Required task — Print the listing in its entirety and exactly, leaving out images.

Dataset section —
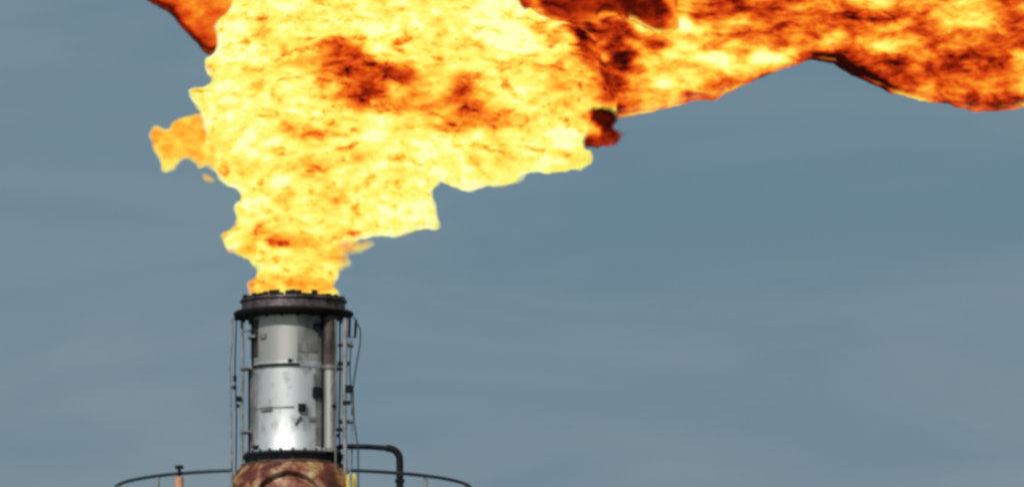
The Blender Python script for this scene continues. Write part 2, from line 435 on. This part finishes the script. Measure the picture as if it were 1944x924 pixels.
def vnoise(X, Y, Zc, seed=0):
    def h(i, j, k):
        v = (i * 374761393 + j * 668265263 + k * 2147483647 + seed * 1274126177) & 0xffffffff
        v = ((v ^ (v >> 13)) * 1274126177) & 0xffffffff
        v = ((v ^ (v >> 16)) * 2246822519) & 0xffffffff
        return ((v ^ (v >> 15)) & 0xffff) / 65535.0 * 2 - 1
    xi = np.floor(X).astype(np.int64); yi = np.floor(Y).astype(np.int64); zi = np.floor(Zc).astype(np.int64)
    fx, fy, fz = X - xi, Y - yi, Zc - zi
    fx, fy, fz = (f * f * f * (f * (f * 6 - 15) + 10) for f in (fx, fy, fz))
    r = 0
    for a in (0, 1):
        for b in (0, 1):
            for c in (0, 1):
                r = r + h(xi + a, yi + b, zi + c) * (fx if a else 1 - fx) * (fy if b else 1 - fy) * (fz if c else 1 - fz)
    return r
def fbm(X, Y, Zc, o=4, seed=0, g=0.5):
    s = 0; a = 1.0; t = 0
    for i in range(o):
        s = s + a * vnoise(X, Y, Zc, seed + 17 * i); t += a; a *= g; X = X * 2.03 + 5.1; Y = Y * 2.03 + 1.7; Zc = Zc * 2.03 + 9.2
    return s / t

def flame_mat(name, contrast, fine, sx=0.6, rot=0.0, scale=1.0, gain=1.0, fleck=0.0):
    m_ = bpy.data.materials.new(name); m_.use_nodes = True
    t = m_.node_tree; t.nodes.clear(); n = t.nodes.new; l = t.links.new
    def math_(op, a, b=None, clamp=False):
        q = n('ShaderNodeMath'); q.operation = op; q.use_clamp = clamp
        for i, v in enumerate((a, b)):
            if v is None: continue
            if isinstance(v, (int, float)): q.inputs[i].default_value = v
            else: l(v, q.inputs[i])
        return q.outputs[0]
    geo = n('ShaderNodeTexCoord')
    at = n('ShaderNodeAttribute'); at.attribute_name = 'gas_glow'
    al = n('ShaderNodeAttribute'); al.attribute_name = 'cover'
    rm = n('ShaderNodeAttribute'); rm.attribute_name = 'rim'
    ma = n('ShaderNodeMapping'); ma.inputs['Rotation'].default_value = (0, rot, 0)
    ma.inputs['Scale'].default_value = (sx * scale, 0.28 * scale, scale)
    l(geo.outputs['Object'], ma.inputs['Vector'])
    def nz(sc_, det, dist, ro=0.6):
        q = n('ShaderNodeTexNoise'); q.inputs['Scale'].default_value = sc_; q.inputs['Detail'].default_value = det
        q.inputs['Roughness'].default_value = ro; q.inputs['Distortion'].default_value = dist
        l(ma.outputs[0], q.inputs['Vector']); return q.outputs['Fac']
    a = math_('SUBTRACT', nz(1.5, 3.0, 0.5, 0.55), 0.5)
    b = math_('SUBTRACT', nz(3.9, 3.0, 0.25, 0.58), 0.5)
    s = math_('ADD', at.outputs['Fac'], math_('MULTIPLY', a, contrast))
    s = math_('ADD', s, math_('MULTIPLY', b, fine), True)
    if fleck:
        f = nz(3.3, 3.5, 0.3, 0.62); fr = n('ShaderNodeMapRange'); fr.inputs['From Min'].default_value = 0.56; fr.inputs['From Max'].default_value = 0.70
        l(f, fr.inputs['Value'])
        s = math_('SUBTRACT', s, math_('MULTIPLY', fr.outputs[0], fleck), True)
    cr = n('ShaderNodeValToRGB'); e = cr.color_ramp.elements
    stops = [(0.00, (0.022, 0.003, 0.002)), (0.12, (0.12, 0.006, 0.002)), (0.25, (0.44, 0.028, 0.004)), (0.37, (0.76, 0.085, 0.008)),
             (0.48, (0.93, 0.21, 0.014)), (0.60, (1.0, 0.40, 0.030)), (0.71, (1.0, 0.63, 0.065)), (0.80, (1.0, 0.83, 0.12)), (0.87, (1.0, 0.93, 0.17)), (0.94, (0.98, 0.98, 0.22)), (0.985, (0.99, 1.0, 0.33)), (1.0, (1.0, 1.0, 0.50))]
    e[0].position = stops[0][0]; e[0].color = (*stops[0][1], 1); e[1].position = 1.0; e[1].color = (*stops[-1][1], 1)
    for p_, c_ in stops[1:-1]: x = e.new(p_); x.color = (*c_, 1)
    l(s, cr.inputs['Fac'])
    mx = n('ShaderNodeMix'); mx.data_type = 'RGBA'; mx.inputs['B'].default_value = (1.0, 0.72, 0.42, 1)
    l(rm.outputs['Fac'], mx.inputs['Factor']); l(cr.outputs[0], mx.inputs['A'])
    em = n('ShaderNodeEmission'); em.inputs['Strength'].default_value = gain; l(mx.outputs['Result'], em.inputs['Color'])
    tr = n('ShaderNodeBsdfTransparent')
    # ragged soft edge
    cv = math_('ADD', al.outputs['Fac'], math_('MULTIPLY', b, 0.9), True)
    cv = math_('MULTIPLY', cv, math_('GREATER_THAN', al.outputs['Fac'], 0.0), True)
    mi = n('ShaderNodeMixShader'); l(cv, mi.inputs['Fac']); l(tr.outputs[0], mi.inputs[1]); l(em.outputs[0], mi.inputs[2])
    out = n('ShaderNodeOutputMaterial'); l(mi.outputs[0], out.inputs['Surface'])
    return m_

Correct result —
The Blender Python script for this scene continues. Write part 2, from line 435 on. This part finishes the script. Measure the picture as if it were 1944x924 pixels.
def vnoise(X, Y, Zc, seed=0):
    def h(i, j, k):
        v = (i * 374761393 + j * 668265263 + k * 2147483647 + seed * 1274126177) & 0xffffffff
        v = ((v ^ (v >> 13)) * 1274126177) & 0xffffffff
        v = ((v ^ (v >> 16)) * 2246822519) & 0xffffffff
        return ((v ^ (v >> 15)) & 0xffff) / 65535.0 * 2 - 1
    xi = np.floor(X).astype(np.int64); yi = np.floor(Y).astype(np.int64); zi = np.floor(Zc).astype(np.int64)
    fx, fy, fz = X - xi, Y - yi, Zc - zi
    fx, fy, fz = (f * f * f * (f * (f * 6 - 15) + 10) for f in (fx, fy, fz))
    r = 0
    for a in (0, 1):
        for b in (0, 1):
            for c in (0, 1):
                r = r + h(xi + a, yi + b, zi + c) * (fx if a else 1 - fx) * (fy if b else 1 - fy) * (fz if c else 1 - fz)
    return r
def fbm(X, Y, Zc, o=4, seed=0, g=0.5):
    s = 0; a = 1.0; t = 0
    for i in range(o):
        s = s + a * vnoise(X, Y, Zc, seed + 17 * i); t += a; a *= g; X = X * 2.03 + 5.1; Y = Y * 2.03 + 1.7; Zc = Zc * 2.03 + 9.2
    return s / t

def flame_mat(name, contrast, fine, sx=0.6, rot=0.0, scale=1.0, gain=1.0, fleck=0.0):
    m_ = bpy.data.materials.new(name); m_.use_nodes = True
    t = m_.node_tree; t.nodes.clear(); n = t.nodes.new; l = t.links.new
    def math_(op, a, b=None, clamp=False):
        q = n('ShaderNodeMath'); q.operation = op; q.use_clamp = clamp
        for i, v in enumerate((a, b)):
            if v is None: continue
            if isinstance(v, (int, float)): q.inputs[i].default_value = v
            else: l(v, q.inputs[i])
        return q.outputs[0]
    geo = n('ShaderNodeTexCoord')
    at = n('ShaderNodeAttribute'); at.attribute_name = 'gas_glow'
    al = n('ShaderNodeAttribute'); al.attribute_name = 'cover'
    rm = n('ShaderNodeAttribute'); rm.attribute_name = 'rim'
    ma = n('ShaderNodeMapping'); ma.inputs['Rotation'].default_value = (0, rot, 0)
    ma.inputs['Scale'].default_value = (sx * scale, 0.28 * scale, scale)
    l(geo.outputs['Object'], ma.inputs['Vector'])
    def nz(sc_, det, dist, ro=0.6):
        q = n('ShaderNodeTexNoise'); q.inputs['Scale'].default_value = sc_; q.inputs['Detail'].default_value = det
        q.inputs['Roughness'].default_value = ro; q.inputs['Distortion'].default_value = dist
        l(ma.outputs[0], q.inputs['Vector']); return q.outputs['Fac']
    a = math_('SUBTRACT', nz(1.5, 3.0, 0.5, 0.55), 0.5)
    b = math_('SUBTRACT', nz(3.9, 3.0, 0.25, 0.58), 0.5)
    s = math_('ADD', at.outputs['Fac'], math_('MULTIPLY', a, contrast))
    s = math_('ADD', s, math_('MULTIPLY', b, fine), True)
    if fleck:
        f = nz(3.3, 3.5, 0.3, 0.62); fr = n('ShaderNodeMapRange'); fr.inputs['From Min'].default_value = 0.56; fr.inputs['From Max'].default_value = 0.70
        l(f, fr.inputs['Value'])
        s = math_('SUBTRACT', s, math_('MULTIPLY', fr.outputs[0], fleck), True)
    cr = n('ShaderNodeValToRGB'); e = cr.color_ramp.elements
    stops = [(0.00, (0.022, 0.003, 0.002)), (0.12, (0.12, 0.006, 0.002)), (0.25, (0.44, 0.028, 0.004)), (0.37, (0.76, 0.085, 0.008)),
             (0.48, (0.93, 0.21, 0.014)), (0.60, (1.0, 0.40, 0.030)), (0.71, (1.0, 0.63, 0.065)), (0.80, (1.0, 0.83, 0.12)), (0.87, (1.0, 0.93, 0.17)), (0.94, (0.98, 0.98, 0.22)), (0.985, (0.99, 1.0, 0.33)), (1.0, (1.0, 1.0, 0.50))]
    e[0].position = stops[0][0]; e[0].color = (*stops[0][1], 1); e[1].position = 1.0; e[1].color = (*stops[-1][1], 1)
    for p_, c_ in stops[1:-1]: x = e.new(p_); x.color = (*c_, 1)
    l(s, cr.inputs['Fac'])
    mx = n('ShaderNodeMix'); mx.data_type = 'RGBA'; mx.inputs['B'].default_value = (1.0, 0.72, 0.42, 1)
    l(rm.outputs['Fac'], mx.inputs['Factor']); l(cr.outputs[0], mx.inputs['A'])
    em = n('ShaderNodeEmission'); em.inputs['Strength'].default_value = gain; l(mx.outputs['Result'], em.inputs['Color'])
    tr = n('ShaderNodeBsdfTransparent')
    # ragged soft edge
    cv = math_('ADD', al.outputs['Fac'], math_('MULTIPLY', b, 0.9), True)
    cv = math_('MULTIPLY', cv, math_('GREATER_THAN', al.outputs['Fac'], 0.0), True)
    mi = n('ShaderNodeMixShader'); l(cv, mi.inputs['Fac']); l(tr.outputs[0], mi.inputs[1]); l(em.outputs[0], mi.inputs[2])
    out = n('ShaderNodeOutputMaterial'); l(mi.outputs[0], out.inputs['Surface'])
    return m_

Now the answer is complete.